For me, the easiest way to walk away with the best shot possible is to make a series of adjustments as I’m shooting. Photography is all about making adjustments from your first frame to your final composition.
As I’m shooting, I look all around the frame. I’m doing my Fifteen Point Protection Plan, my Border Patrol, and the Four Corner Checkoff. Each time the shutter opens and closes I’m making adjustments, some minor and some major…a new final composition, and I take several “final compositions” before I’m through….shoot adjust, shoot adjust, shoot adjust, etc., etc., etc.
The reason? To achieve what I want in the camera, and not have to rely on a computer to fix the problems I could/should have done prior to clicking the shutter.
I’ve discovered after thirty plus years of teaching that my fellow photographers will generally bring the camera up to their eye and aim, shoot, then move on to the next shot. Doing that really lowers the odds of that one photo being the one that can stand the test of time. The proverbial ‘OMG’ shot, a ‘keeper’, one that makes it to the ‘wow’ category of picture making.

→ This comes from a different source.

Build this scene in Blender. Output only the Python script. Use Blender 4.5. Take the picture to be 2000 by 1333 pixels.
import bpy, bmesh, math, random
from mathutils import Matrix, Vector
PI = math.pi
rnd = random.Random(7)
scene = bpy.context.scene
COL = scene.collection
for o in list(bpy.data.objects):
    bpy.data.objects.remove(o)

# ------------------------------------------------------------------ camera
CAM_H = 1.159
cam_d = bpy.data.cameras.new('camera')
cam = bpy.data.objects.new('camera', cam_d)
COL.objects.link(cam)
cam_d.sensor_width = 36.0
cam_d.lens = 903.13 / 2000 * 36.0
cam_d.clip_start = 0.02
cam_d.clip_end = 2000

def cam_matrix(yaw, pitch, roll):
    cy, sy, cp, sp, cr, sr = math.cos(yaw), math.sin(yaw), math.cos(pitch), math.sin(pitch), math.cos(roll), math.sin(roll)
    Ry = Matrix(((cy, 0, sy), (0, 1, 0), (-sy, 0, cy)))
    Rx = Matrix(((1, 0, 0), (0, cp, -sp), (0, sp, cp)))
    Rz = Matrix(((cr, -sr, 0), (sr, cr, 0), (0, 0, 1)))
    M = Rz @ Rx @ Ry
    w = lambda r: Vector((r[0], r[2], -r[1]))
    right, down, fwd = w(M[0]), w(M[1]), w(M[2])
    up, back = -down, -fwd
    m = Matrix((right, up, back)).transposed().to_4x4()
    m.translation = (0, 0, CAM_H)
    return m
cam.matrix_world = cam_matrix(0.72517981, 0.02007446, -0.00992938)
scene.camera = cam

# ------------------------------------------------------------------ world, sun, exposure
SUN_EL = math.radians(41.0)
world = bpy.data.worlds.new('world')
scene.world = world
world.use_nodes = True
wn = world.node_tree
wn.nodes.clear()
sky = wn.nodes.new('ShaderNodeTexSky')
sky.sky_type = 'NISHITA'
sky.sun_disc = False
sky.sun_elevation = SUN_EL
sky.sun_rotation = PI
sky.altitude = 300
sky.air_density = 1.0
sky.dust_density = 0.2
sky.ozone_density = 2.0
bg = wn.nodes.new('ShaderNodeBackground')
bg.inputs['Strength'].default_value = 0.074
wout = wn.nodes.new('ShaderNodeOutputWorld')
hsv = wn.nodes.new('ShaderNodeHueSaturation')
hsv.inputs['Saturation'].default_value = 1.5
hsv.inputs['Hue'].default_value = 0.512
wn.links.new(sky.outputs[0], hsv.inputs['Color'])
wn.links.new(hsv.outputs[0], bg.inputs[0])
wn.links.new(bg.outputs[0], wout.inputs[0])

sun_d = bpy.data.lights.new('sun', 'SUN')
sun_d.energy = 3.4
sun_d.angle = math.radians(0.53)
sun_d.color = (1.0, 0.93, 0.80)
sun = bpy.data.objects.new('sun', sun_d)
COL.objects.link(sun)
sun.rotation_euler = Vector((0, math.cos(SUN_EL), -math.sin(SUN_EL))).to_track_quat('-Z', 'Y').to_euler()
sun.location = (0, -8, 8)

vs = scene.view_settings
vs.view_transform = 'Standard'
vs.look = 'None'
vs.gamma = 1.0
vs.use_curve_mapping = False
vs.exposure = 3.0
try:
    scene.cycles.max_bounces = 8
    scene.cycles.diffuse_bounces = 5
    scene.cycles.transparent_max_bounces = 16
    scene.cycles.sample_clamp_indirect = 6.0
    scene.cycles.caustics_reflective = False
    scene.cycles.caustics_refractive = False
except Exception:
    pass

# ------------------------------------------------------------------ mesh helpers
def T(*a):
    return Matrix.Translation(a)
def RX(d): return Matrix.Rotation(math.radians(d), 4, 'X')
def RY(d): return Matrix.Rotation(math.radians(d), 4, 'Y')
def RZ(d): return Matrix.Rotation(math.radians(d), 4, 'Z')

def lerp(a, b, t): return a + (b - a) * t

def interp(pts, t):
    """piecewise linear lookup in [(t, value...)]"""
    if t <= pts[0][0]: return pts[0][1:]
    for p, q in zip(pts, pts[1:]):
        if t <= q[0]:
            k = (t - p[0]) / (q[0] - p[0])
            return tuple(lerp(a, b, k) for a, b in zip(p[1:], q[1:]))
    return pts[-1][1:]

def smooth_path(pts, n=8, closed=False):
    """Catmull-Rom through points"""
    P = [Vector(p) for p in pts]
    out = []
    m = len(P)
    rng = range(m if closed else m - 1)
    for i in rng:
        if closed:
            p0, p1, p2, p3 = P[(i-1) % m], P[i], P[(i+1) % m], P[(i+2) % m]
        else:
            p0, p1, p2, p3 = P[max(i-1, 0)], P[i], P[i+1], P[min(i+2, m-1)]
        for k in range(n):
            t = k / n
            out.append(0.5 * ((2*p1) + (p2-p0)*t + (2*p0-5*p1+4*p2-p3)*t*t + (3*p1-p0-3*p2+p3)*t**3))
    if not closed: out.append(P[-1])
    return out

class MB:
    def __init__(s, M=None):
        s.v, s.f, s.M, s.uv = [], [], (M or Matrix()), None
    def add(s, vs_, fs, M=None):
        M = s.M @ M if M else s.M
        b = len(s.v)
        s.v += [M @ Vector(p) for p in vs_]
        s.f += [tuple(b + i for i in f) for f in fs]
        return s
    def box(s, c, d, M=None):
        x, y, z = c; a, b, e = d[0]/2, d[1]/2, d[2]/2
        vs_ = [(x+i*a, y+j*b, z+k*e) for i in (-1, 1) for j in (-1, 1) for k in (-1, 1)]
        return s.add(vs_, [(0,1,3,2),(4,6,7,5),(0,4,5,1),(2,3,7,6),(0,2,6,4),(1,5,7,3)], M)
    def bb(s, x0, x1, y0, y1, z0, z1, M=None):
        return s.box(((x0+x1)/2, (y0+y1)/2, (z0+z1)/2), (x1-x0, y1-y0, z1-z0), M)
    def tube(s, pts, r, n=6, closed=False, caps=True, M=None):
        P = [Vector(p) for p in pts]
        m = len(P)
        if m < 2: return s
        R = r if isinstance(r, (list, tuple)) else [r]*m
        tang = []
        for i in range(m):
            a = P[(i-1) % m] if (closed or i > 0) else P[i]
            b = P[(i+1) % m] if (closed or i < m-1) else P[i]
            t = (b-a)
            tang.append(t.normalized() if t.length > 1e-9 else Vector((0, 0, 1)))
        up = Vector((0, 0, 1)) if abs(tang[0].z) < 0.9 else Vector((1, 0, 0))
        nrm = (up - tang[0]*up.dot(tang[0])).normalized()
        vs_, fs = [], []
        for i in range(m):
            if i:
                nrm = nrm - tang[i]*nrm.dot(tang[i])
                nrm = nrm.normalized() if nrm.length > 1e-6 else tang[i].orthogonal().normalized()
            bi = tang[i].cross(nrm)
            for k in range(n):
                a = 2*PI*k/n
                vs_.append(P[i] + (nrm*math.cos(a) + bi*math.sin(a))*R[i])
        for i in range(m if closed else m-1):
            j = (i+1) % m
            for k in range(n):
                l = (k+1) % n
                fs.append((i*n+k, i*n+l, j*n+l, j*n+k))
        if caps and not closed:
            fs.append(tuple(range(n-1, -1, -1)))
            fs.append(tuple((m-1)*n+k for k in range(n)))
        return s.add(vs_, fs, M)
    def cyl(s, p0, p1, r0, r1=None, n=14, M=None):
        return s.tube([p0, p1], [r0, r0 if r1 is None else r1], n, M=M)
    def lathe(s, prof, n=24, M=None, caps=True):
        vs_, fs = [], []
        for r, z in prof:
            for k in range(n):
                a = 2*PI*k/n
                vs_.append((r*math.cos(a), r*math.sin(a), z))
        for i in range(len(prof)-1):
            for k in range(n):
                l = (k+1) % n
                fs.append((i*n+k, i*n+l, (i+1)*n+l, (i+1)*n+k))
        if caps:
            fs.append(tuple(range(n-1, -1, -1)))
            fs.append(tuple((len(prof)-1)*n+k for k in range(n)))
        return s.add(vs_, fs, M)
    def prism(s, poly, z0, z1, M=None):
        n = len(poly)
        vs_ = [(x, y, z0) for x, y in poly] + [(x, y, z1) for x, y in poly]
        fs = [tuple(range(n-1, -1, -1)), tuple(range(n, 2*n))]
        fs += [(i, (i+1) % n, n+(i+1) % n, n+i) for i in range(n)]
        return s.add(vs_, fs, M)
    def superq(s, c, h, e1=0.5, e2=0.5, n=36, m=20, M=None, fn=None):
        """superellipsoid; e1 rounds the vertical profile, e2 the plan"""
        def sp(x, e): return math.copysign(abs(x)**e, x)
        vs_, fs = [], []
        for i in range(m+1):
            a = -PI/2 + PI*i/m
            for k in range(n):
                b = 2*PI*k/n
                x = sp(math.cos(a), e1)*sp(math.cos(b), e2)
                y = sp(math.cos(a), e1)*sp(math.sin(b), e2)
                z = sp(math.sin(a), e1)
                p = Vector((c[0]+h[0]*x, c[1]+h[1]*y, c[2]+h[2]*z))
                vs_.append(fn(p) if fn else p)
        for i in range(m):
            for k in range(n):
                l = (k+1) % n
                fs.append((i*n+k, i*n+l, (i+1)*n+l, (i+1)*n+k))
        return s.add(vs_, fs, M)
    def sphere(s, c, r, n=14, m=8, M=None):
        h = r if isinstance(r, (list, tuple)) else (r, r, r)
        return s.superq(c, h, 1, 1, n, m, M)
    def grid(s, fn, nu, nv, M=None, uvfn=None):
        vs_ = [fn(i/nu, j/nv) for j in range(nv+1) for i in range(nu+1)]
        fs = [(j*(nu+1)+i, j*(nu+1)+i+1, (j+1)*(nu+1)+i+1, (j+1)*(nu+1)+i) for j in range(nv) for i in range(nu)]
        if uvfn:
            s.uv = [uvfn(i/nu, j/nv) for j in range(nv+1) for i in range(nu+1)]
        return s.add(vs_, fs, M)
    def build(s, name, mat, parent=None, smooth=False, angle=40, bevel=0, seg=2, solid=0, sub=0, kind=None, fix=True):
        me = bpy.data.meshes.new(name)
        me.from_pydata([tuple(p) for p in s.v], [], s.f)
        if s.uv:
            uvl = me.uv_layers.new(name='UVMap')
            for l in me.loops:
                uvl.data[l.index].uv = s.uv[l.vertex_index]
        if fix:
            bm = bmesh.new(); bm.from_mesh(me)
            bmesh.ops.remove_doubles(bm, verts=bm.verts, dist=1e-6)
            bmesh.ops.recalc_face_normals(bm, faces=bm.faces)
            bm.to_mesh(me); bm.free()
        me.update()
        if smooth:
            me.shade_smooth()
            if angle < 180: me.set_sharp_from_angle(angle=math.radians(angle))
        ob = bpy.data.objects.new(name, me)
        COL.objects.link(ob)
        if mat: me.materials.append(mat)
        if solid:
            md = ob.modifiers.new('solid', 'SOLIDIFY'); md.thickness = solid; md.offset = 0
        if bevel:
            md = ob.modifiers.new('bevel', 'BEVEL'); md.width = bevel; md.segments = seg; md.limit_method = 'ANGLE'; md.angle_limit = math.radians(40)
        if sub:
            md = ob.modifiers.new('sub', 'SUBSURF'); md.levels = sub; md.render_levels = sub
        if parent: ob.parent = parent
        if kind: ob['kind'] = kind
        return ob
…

In my online class with the BPSOP I critique so many images that could have been so much stronger had they made just a few adjustments. In my personal “Stretching Your Frame of Mind” workshops, I’ll observe a photographer shoot an images and immediately walk away. Slow down and smell the flowers I’ll say to them; don’t be in such a hurry.
Maybe the horizon line is off, perhaps it’s something growing out of someone’s head. It could be something coming into the corner or edge of the frame (those dead branches for one example) that you really don’t want to be there…I call those UFO’s, which would not be considered something that was hidden in Area 51. These may be nothing but minor nuisances, but they could also be something that even a computer can’t fix and therefore winds up on the cutting room floor…as in painfully deleted.
In the above photo of a dance instructor in Cuba, there were several adjustments before I was satisfied: I had her standing with no chairs, sitting with no chairs against the wall, then I added a chair, then I added another chair, then I had her looking out the window, then straight at me, then at me through the mirror…shoot adjust, shoot adjust, shoot adjust, etc., etc., etc.
If you consider yourself a painter as I do, then a good analogy would be to not think about your camera being on a tripod, think about it being a blank canvas on an easel. A finished painting is achieved by adding and subtracting pigment. Mixing colors to get just the right shade of blue, adding white or black to change the value of an area. Switching from one size brush to another is akin to changing lens. Then there’s always the option of using a palette knife of various shapes.
If you’re into getting the right light, then you’re shooting from different points of view and thinking about my clock. Shoot then adjust by moving around to see how your subject looks lit from the side perhaps to bring out the texture, then make another adjustment by placing the sun behind your subject to backlight it.
The digital age has had a profound effect on photography. some good and so many not so good. One good thing that has come about is the ability to shoot a photo and immediately look at the back of your camera to check it out. It’s so easy now to make those adjustments that will undoubtedly take your photography to where you’ve never gone before; and what I refer to as ‘up a notch”.